Canonical is going the route of Microsoft:
http://mjg59.dreamwidth.org/27327.html
Basically, whatever you type in a virtual container (like your email account passwords or the password to your bank's windows application running in a vitualized window), that will also show up in plain text in the text editor or terminal window that is open in your native session, and will be part of the history of your terminal session etc... so huge security leak.
Apparently Canonical has known this since June now, and they can't fix it, so they have mentioned a disclaimer in a hidden place instead... NOT compliant with free and open source software quality standard, absolutely unacceptable!!! The best joke is that Jono Bacon has commented the above linked article by stating that "it's just a bug, an important bug, but just a bug...", well, dear Mr Bacon, no it's not, it's a disgrace to the open source software community, Canonical should have immediately taken down XMir instead of spreading so much hot air marketing about it, something Canonical has been doing a lot lately... is Canonical a snake oil marketeer or a free and open source software developer...

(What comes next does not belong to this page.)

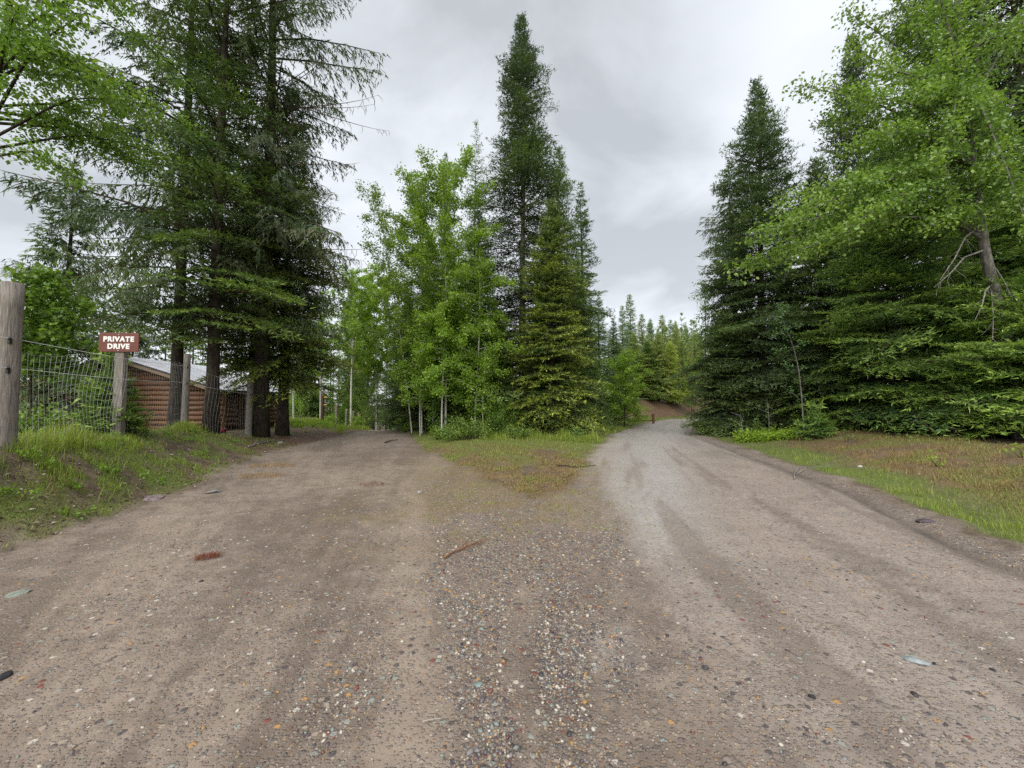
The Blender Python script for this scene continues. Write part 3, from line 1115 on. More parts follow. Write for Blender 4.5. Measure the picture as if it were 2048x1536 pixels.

Basically, what this means is that people that use Ubuntu, shouldn't update and stay with 12.04LTS and Unity6 or Gnome, or they should switch to Xubuntu, which has refused to implement XMir because of the problems with Mir and the huge performance penalty of XMir, and will be implementing Wayland+Weston as soon as XFCE 4.11 comes out, and they have also decided to focus on helping the migration of XFCE from gtk2 to gtk3 so that this may come faster, because it's terribly overdue because of the decision to migrate XFCE entirely before releasing a new version, which is a correct decision given the fast evolution of Wayland, but of course requires a lot of time and effort.